Pour Ghayath Yazbeck, le Liban n’a pas su profiter du boom télévisuel dans le monde arabe entre 1990 et 2005. «Nous avons beaucoup perdu et on a terni l’image du Liban en tant que bastion de la presse et de la liberté d’expression». Est-il toujours en accord avec la politique de la famille Murr, propriétaire de la chaîne? «La politique des Murr n’a pas changé. Ce sont des gens politiquement débridés. Ils connaissaient parfaitement le risque de fermeture après le 7 août et ils ont poursuivi dans la même voie. Ils auraient pu refuser la réouverture de la MTV car la télé ne fait pas gagner de l’argent, mais face à la crise des institutions et l’assujettissement général, le paysage médiatique avait besoin d’un coup d’éperon, que seule la MTV était capable de donner». Pour le directeur de l’information, les journalistes libres au Liban sont aujourd’hui acculés à trois choix: rester chez eux, voyager ou se plier à une institution politique ou religieuse.
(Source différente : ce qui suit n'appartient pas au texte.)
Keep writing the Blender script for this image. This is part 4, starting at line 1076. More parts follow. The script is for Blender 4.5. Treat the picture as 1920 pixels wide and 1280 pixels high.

La réalité de la presse au Liban, c’est que le propriétaire d’un journal ne peut pas protéger et sauvegarder les droits des journalistes. «C’est un homme d’affaires dont le but est de gagner de l’argent, ce qui est parfaitement son droit, mais il ne peut pas préserver les intérêts des journalistes. Rares sont ceux qui peuvent le faire et je considère les Murr comme une exception».
Son avis concernant la presse aujourd’hui, il le voudrait comme un électrochoc. «Le niveau a baissé et la profession est envahie de toute part. La détérioration se ressent à tous les niveaux: langage, écriture, savoir-faire, etc.». Ceci, selon Ghayath Yazbeck, serait dû à l’absence dans les universités d’une politique destinée à réduire le nombre de diplômés ainsi que le manque d’orientation professionnelle dans les classes complémentaires.